Having integrated services at all three cloud layers lets customers find the path to cloud that’s right for them. “Not every cloud journey is the same,” he said. “I might start with a SaaS application and decide to use PaaS services to extend the app or integrate it with my back-end data, or connect it to another cloud service. I might start with PaaS services for development and testing, and then move the app to production with all the capacity it needs, and then quickly add analytics. I might start with hardware consolidation and attach some SaaS services. There’s no cookie-cutter way to do it.”

Daheb cited examples, such as communications service provider Avaya, which wanted to better serve its 20,000 worldwide partners by moving its sales processes to Oracle Cloud and later adding Oracle Marketing Cloud.

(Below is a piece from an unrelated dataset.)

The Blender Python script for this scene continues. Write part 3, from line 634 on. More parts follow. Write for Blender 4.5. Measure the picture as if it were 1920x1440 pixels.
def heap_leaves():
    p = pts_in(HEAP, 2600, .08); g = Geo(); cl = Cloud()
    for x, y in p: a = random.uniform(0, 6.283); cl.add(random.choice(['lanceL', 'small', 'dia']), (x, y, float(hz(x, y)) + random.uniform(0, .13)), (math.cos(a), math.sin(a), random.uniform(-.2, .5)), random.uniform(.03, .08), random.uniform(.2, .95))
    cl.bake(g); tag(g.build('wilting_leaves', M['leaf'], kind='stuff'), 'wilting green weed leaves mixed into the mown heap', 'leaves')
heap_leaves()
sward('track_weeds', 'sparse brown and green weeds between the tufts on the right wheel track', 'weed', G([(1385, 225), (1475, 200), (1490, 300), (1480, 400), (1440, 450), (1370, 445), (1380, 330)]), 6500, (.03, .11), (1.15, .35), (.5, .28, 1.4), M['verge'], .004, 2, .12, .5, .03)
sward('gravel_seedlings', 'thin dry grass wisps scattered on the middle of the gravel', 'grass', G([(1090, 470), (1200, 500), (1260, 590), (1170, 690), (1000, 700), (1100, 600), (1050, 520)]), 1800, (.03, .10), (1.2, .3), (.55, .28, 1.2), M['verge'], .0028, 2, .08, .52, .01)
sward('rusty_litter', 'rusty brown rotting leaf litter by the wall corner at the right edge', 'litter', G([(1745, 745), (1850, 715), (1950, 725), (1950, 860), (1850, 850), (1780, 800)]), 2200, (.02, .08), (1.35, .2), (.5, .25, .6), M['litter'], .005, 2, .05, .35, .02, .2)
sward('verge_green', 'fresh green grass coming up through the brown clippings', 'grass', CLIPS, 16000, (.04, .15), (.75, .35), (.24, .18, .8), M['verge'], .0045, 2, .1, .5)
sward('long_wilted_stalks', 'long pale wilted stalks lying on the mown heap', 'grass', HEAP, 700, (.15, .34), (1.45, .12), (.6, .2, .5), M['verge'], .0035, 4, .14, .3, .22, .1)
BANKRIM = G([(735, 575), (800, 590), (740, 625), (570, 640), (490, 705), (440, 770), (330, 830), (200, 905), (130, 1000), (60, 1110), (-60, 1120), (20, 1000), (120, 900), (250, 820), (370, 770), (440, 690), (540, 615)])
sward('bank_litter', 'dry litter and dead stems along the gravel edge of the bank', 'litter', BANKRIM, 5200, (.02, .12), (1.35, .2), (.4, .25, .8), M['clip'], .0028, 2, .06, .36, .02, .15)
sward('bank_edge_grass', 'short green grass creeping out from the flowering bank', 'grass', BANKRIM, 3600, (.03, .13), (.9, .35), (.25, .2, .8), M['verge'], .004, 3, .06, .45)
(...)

It then integrated and extended both, using Oracle’s PaaS services for Java development and integration—vastly improving customer engagement while lowering ongoing costs by 30%. Likewise, Pandora selected Oracle ERP Cloud to modernize the finance function of its online music streaming service. The company then added enterprise performance management capabilities in Oracle Cloud to simplify access and integrate real-time information.

“When you offer a fully integrated stack of SaaS, PaaS, and IaaS, you can address these different starting points,” said Daheb. “You enable the journey in the way that people want to take it.”

Cloud as the Great Equalizer

Oracle Cloud is also introducing Oracle’s enterprise software to a new class of customer: small- and medium-size businesses and departments that might not have considered Oracle in the past. “Cloud is that great equalizer,” said Daheb, “Sixty percent of our SaaS customers weren’t Oracle customers before they bought our cloud,” he said, quoting a favorite stat of Oracle CEO, Mark Hurd.

The reason for this momentum is that customers aren’t just getting a best-in-class business application for a single use, such as HR, CRM, or ERP, said Daheb. Instead, they’re getting a platform that lets them quickly integrate across disciplines. “Now they can focus on the whole customer experience they’re providing across the company,” said Daheb. This, he notes, is vastly different than what many companies are experiencing. “When you look at how some customers are trying to solve this today, it’s really all over the place,” he said. “They might be using Salesforce, Marketo, Workday, Tableau, Adobe, SAP, and so on, and they’re asking themselves, ‘Wasn’t cloud supposed to be easy?’ Seems like they are running head-first into the same problems cloud was meant to solve.”

Whether it’s companies looking for more than just a one-off cloud app, or large enterprises with complex migrations that happen over time, Oracle’s platform is poised to take on that work. “That’s the 95% of workloads that have been waiting for a true enterprise platform to move to cloud,” said Daheb.